The qualifications for meeting API’s licensing standard is ISO specification 22241-3. But ISO just sets the standard. API uses aftermarket audit contractors to do the sampling and verifying that products meet the spec, says Jeff Harmening. “We will try to sample and test every licensed product that we have at least once a year, more if we can,” says Harmening. As with its lube oil certification, API allows vendors that meet the requirements to put an API logo or seal of approval on their products.
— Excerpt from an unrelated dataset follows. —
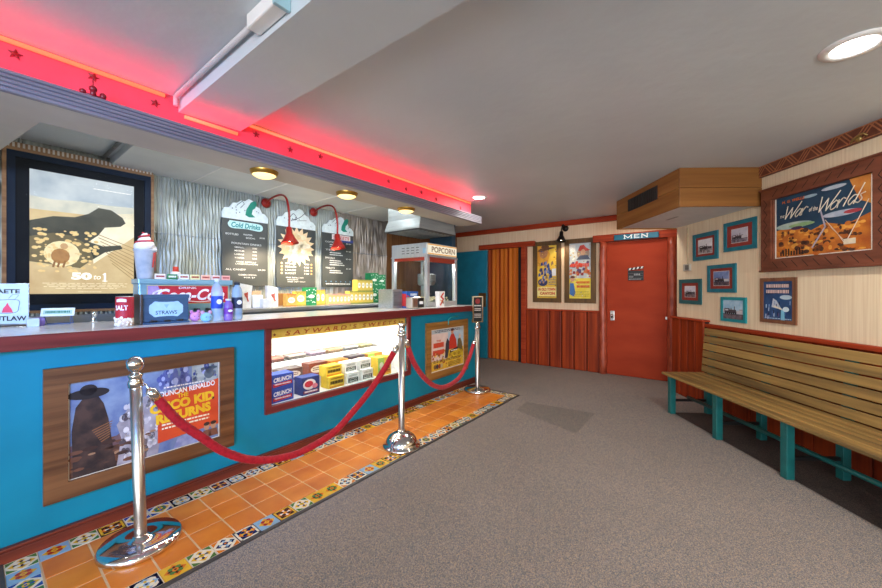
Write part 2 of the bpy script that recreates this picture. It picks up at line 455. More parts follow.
struct(mb, 'trim_8', 'C')
# little cornice along the top of the cove, in the two bays either side of the beam and under it
ORL = glow('orange_neon', (1, .20, .085), 1.0)
REDN = glow('red_neon', (1, .035, .06), 1.0)
for nm, lab, s0, s1, z in (('neon_tube', 'orange glowing neon line at the ceiling left of the low beam', -1.5, .69, 2.43),
                       ('neon_tube', 'short orange glowing neon line crossing under the low beam', .79, 1.09, 2.345),
                       ('neon_tube', 'long orange glowing neon line at the ceiling right of the low beam', 1.135, 3.97, 2.43)):
    m = MB(); m.tube([(s0, 2.538, z), (s1, 2.538, z)], .0115, ORL, 8)
    o = m.build(nm); o.rotation_euler = (0, 0, RC); tag(o, lab, 'neon light', 'orange neon lines above the counter')
REDNEON = glow('red_neon_tube', (1, .03, .075), 16)
m = MB(); m.tube([(-1.5, 2.47, 2.202), (3.95, 2.47, 2.202)], .012, REDNEON, 8)
o = m.build('neon_tube'); o.rotation_euler = (0, 0, RC); tag(o, 'red neon tube lying in the trough behind the striped bulkhead lip', 'neon light')

# ================================================================== CEILING THINGS
def recessed(loc, label, r=.105, group=None, st=14):
    t = thing('recessed_ceiling_light', label, 'ceiling light', loc, 0, group)
    m = MB(); m.lathe([(r * .80, -.0005), (r * .84, -.008), (r * 1.0, -.010), (r * 1.22, -.004), (r * 1.24, 0)], WHITE, 36); m.build('trim_ring', t)
    m = MB(); m.lathe([(0, -.0045), (r * .815, -.0045)], glow('lamp_lens', (1, .97, .92), st), 36); m.build('lens', t)
    return t
recessed((1.94, 1.69, CEIL), 'round recessed white downlight at the upper right of the ceiling', .098)
recessed((.47, 4.47, CEIL), 'small recessed downlight in the ceiling near the end of the red neon', .085)
recessed(W('C', .02, 2.93, 2.15), 'small recessed downlight under the bulkhead above the lit racing poster', .05, st=3)
def dome(s, label):
    t = thing('dome_light', label, 'ceiling light', W('C', s, 2.565, 2.151), RC, 'dome lights under the bulkhead')
    m = MB(); m.lathe([(.078, -.030), (.088, -.022), (.094, -.006), (.095, 0)], mat('brass_ring', '#a07a2c', '#b98f3c', rough=.3, metal=.8), 32); m.build('ring', t)
    m = MB(); m.lathe([(0, -.052), (.03, -.050), (.056, -.042), (.079, -.028)], glow('warm_dome', (1, .74, .30), 1.6), 32); m.build('glass_dome', t)
dome(1.283, 'brass ringed yellow dome light under the bulkhead, the largest and leftmost of three')
dome(2.01, 'brass ringed yellow dome light under the bulkhead, the middle one of three')
dome(2.77, 'brass ringed yellow dome light under the bulkhead beside the grey hood')

# conduit and junction box beside the beam
CREAMP = mat('painted_conduit', '#b4aeb0', '#c4bec0', rough=.45)
t = thing('conduit', 'round painted pipe on the ceiling along the low beam, ending in a box', 'pipe', W('C', .735, 2.49, CEIL), RC)
m = MB(); m.tube([(0, .02, -.07), (0, .02, -.02), (0, .0, -.016), (0, -.94, -.016)], .012, CREAMP, 12); m.build('pipe', t)
t = thing('junction_box', 'white electrical box on the ceiling at the near end of the pipe', 'electrical box', W('C', .745, 1.43, CEIL), RC)
m = MB(); m.box(-.045, .014, -.10, .12, -.06, 0, WHITE, .006); m.build('housing', t)
m = MB(); m.box(-.05, .016, -.118, -.10, -.066, 0, mat('pale_blue_plastic', '#8fb6c2', '#a0c4cf', rough=.4), .003); m.build('cover_plate', t)
# duct edge and conduit over the recess
t = thing('conduit', 'thin grey pipe on the concession ceiling above the lit racing poster', 'pipe', W('C', .70, 2.72, CEIL), RC)
m = MB(); m.tube([(0, 0, -.02), (0, 1.40, -.02)], .014, STEELD, 8); m.build('pipe', t)
m = MB(); m.box(-.03, .03, .45, .48, -.045, 0, STEELD, .003); m.build('bracket', t)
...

To avoid any contamination issues, only buy DEF that has the API logo or states that it meets ISO 22241-1. Although you probably won’t run into it, there is a different spec, ISO 18611, for DEF used in marine and some railroad and stationary power applications. This DEF formulation has a higher concentration of urea (40 percent versus 32.5 percent for on- and off-road DEF) and should not be used in your equipment or trucks.


Dirty jugs

And while the API license will ensure the DEF meets purity standards, the biggest source of DEF contamination still comes from indiscriminate use of containers, says Van Wyk. “Operators refill from the tote and use whatever jugs are lying around and contaminate the product from whatever was in the container before,” he says.

The damage this causes will vary depending on the amount of contamination and the length of time the machine or truck runs on dirty DEF. “Most of the contamination issues we see in the field can be fixed with a flush or maybe changing out some components,” says Van Wyk. But long-term exposure to contaminated fluid could poison the catalysts used in an SCR system and require an expensive replacement, he adds.

The key is to buy quality DEF, use DEF-compatible containers to move it and store it where it’s not subject to extreme heat or cold. Do your diligence on the supplier and how they bring the product to you. In addition to specifying DEF purity, ISO 22241-3 can give you detailed specifications for DEF handling, transportation storage and refilling. 

As for handling DEF, always transfer it in a dedicated and appropriate container – stainless steel, polypropylene or high-density polyethylene. Do not reuse old plastic jugs or build your own DEF dispensing systems out of off-the-shelf steel components. Keep refill sites and equipment clean and dust free. Store your DEF where it won’t freeze. (Freezing won’t hurt it, but it will make it impossible to pump until it thaws.) Keep tabs on the shelf life. DEF can be stored in colder climates for 18 to 36 months. In warmer climates that may only be 12 to 18 months.